21 czerwca 2015

Motywacja do regularnych ćwiczeń

Każda kobieta marzy o smukłej sylwetce. O cudownym ciele mogąc sie nim chwalić na plaży. Dieta to nie wszystko, kluczem do sukcesu są ćwiczenia. Aktywność fizyczna  na prawdę jest tutaj wskazana.  
Wiem jak to jest ćwiczyć regularnie przez cały miesiąc i cieszyć sie efektami. Ale jestem tylko człowiekiem i jak każdemu człowiekowi czasami po prostu mi sie nie chce wstać i zacząć ćwiczyć.

 Jak sie zmotywować ? Bardzo prosto. 

Im wiecej osób wie o Twoim planie zmiany wyglądu tym bardziej chcesz to zrobić, żeby nie pomyśleli, że jesteś słaba. To sie akurat zgadza w moim przypadku. Nie patrzę na to co mówią inni i jakie mają zdanie. Ale sama wiedza, że większość osób wie o tym co robię pcha mnie do przodu i jeszcze z większym zapałem ćwiczę i chwale sie efektami. 

Zdjęcia, teksty, najlepsze ciuchy z zaniżonym rozmiarem - są najlepszą motywacją do działania. Zdjęcia przedstawiajace sylwetki, do których chcesz sie chociaż minimalnie upodobnić. Teksty motywacyjne, które nie pozwolą Ci zjeść tej pysznej czekolady, bo w głowie będziesz mieć plan treningu na dzisiejszy dzień. Super spodnie na które wydałaś kupę pieniędzy o 2 rozmiary za małe za pewnością dodadzą Ci ogromnej motywacji. Sama korzystam ze zdjeć, które mam powieszone na ścianie w pokoju. Codziennie przed treningiem patrzę na te śliczne brzuchy i mowię sobie 'za jakiś czas też będę taki mieć' poczym idę i ćwiczę. 

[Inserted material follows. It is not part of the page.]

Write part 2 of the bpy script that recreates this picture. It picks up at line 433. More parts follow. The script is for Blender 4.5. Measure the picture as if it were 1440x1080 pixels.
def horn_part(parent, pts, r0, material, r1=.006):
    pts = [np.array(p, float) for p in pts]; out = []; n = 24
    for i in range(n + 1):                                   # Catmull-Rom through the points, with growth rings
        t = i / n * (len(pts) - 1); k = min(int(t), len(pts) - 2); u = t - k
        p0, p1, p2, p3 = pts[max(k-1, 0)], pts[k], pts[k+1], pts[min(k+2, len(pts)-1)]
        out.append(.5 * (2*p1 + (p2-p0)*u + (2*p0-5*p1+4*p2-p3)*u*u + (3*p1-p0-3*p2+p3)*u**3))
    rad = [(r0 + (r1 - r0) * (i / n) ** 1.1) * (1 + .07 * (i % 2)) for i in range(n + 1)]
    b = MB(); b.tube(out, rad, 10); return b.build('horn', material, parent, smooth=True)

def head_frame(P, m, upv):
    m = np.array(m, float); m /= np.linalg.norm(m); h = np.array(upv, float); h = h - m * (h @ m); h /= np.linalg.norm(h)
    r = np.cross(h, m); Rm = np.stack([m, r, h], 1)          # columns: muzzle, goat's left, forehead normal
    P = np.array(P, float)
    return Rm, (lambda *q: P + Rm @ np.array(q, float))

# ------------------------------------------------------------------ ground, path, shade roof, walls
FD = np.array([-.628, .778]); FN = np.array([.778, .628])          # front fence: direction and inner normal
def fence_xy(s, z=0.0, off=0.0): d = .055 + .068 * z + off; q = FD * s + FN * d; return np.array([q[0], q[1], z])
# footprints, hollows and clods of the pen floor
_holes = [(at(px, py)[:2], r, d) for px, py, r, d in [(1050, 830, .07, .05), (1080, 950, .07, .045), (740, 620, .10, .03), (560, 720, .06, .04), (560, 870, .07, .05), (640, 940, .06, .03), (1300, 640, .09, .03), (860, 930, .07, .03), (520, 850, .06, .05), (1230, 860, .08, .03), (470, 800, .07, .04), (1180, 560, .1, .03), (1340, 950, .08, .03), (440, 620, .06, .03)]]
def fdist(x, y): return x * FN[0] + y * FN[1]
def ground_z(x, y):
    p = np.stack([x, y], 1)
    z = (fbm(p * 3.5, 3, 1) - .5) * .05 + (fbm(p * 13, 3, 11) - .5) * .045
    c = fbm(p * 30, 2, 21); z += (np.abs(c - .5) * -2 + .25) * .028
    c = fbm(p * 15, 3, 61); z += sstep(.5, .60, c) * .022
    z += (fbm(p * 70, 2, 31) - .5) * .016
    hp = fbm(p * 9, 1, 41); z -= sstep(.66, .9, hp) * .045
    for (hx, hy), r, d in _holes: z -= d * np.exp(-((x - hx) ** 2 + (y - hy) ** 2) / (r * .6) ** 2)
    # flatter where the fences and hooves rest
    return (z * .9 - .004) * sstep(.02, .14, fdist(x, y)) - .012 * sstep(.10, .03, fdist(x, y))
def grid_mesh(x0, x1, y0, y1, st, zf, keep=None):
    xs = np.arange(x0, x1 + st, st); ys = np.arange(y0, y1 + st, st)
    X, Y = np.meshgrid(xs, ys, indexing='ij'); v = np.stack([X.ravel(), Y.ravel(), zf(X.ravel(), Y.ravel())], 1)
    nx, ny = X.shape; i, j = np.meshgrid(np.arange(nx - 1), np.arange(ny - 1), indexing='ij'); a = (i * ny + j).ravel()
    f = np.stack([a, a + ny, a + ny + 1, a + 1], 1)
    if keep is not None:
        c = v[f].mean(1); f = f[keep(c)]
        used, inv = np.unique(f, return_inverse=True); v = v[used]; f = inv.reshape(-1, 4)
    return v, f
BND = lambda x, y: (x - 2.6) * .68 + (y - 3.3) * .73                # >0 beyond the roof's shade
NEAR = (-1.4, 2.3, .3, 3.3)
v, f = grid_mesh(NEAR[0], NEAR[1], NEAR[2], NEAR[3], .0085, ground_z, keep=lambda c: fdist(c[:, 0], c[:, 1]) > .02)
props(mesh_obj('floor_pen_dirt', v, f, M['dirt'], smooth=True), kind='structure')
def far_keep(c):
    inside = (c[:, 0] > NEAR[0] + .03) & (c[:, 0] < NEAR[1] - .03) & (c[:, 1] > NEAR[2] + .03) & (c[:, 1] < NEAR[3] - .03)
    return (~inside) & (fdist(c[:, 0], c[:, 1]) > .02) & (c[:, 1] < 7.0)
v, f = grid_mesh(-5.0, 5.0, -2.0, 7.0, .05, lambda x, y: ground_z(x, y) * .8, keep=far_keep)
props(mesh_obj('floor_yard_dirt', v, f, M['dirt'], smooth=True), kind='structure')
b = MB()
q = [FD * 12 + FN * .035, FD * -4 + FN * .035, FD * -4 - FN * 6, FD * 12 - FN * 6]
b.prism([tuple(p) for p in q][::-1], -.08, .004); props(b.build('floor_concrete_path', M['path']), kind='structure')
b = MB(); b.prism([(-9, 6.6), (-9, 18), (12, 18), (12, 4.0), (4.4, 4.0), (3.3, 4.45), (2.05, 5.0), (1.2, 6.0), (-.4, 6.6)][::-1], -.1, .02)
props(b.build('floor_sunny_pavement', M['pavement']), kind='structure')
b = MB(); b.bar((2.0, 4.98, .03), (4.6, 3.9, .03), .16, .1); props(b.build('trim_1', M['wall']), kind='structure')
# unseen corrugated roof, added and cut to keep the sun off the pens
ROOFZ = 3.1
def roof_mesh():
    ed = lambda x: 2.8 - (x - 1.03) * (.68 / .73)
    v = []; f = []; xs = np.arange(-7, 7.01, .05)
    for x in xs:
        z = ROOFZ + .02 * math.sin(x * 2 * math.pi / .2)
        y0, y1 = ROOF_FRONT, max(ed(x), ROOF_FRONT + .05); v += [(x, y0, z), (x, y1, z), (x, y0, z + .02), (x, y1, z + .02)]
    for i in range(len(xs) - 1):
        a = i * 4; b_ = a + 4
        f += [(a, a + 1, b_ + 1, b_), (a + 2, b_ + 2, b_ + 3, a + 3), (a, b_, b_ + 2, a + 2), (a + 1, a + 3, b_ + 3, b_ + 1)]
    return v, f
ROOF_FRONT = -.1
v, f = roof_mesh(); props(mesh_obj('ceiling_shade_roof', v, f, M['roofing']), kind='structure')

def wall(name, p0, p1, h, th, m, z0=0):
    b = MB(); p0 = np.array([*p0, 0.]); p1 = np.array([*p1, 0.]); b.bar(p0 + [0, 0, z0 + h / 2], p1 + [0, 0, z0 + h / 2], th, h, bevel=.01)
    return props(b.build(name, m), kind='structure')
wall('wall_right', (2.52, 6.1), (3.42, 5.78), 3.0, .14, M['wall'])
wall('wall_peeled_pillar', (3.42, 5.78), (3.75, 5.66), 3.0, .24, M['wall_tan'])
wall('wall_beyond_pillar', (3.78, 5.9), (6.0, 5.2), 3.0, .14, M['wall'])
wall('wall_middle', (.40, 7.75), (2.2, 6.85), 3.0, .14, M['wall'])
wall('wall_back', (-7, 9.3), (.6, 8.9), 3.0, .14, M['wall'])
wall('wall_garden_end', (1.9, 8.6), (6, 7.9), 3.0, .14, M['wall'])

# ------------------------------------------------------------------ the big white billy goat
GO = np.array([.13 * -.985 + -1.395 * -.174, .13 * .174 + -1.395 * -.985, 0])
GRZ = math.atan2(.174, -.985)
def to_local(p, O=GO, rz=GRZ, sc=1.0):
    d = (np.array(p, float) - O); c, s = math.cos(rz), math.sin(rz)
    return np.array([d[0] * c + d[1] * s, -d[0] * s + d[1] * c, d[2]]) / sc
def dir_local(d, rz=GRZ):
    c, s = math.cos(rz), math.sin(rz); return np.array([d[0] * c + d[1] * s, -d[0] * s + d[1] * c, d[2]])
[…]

Nie wymagaj od siebie zbyt wiele. Nie musisz wstawać o 5 rano i iść biegać, nie musisz spędzać na siłowni całego swojego wolnego czasu. Rób tak jak uważasz, zaplanuj czas, w którym na prawdę będziesz miec tą wolną chwile. Ja wstawałam 2 dni o 5 i ćwiczyłam, a już o 19 byłam padnięta. Mi najlepiej ćwiczy sie wieczorem, albo tuż przed spaniem. Inna pora dnia nie wchodzi w grę. 

A przede wszystkim musisz polubić aktywność fizyczna. Trzymaj sie tego co zaplanowałaś, dąż do celu. Miesiąc ciężkiej i niechcianej pracy sprawi, że po tym czasie będziesz ćwiczyć regularnie z przyjemności. 

Często korzystam z motywatorów bo brak mi motywacji. Teraz jest coraz lepiej, ćwiczenia są na prawdę świetne, wyzwanie z każdym kolejnym dniem jest bliższe końca. Moge sie wam pochwalić, że schudłam 2 kg. Wpadłam w dobry rytm i nie odpuszczam treningów.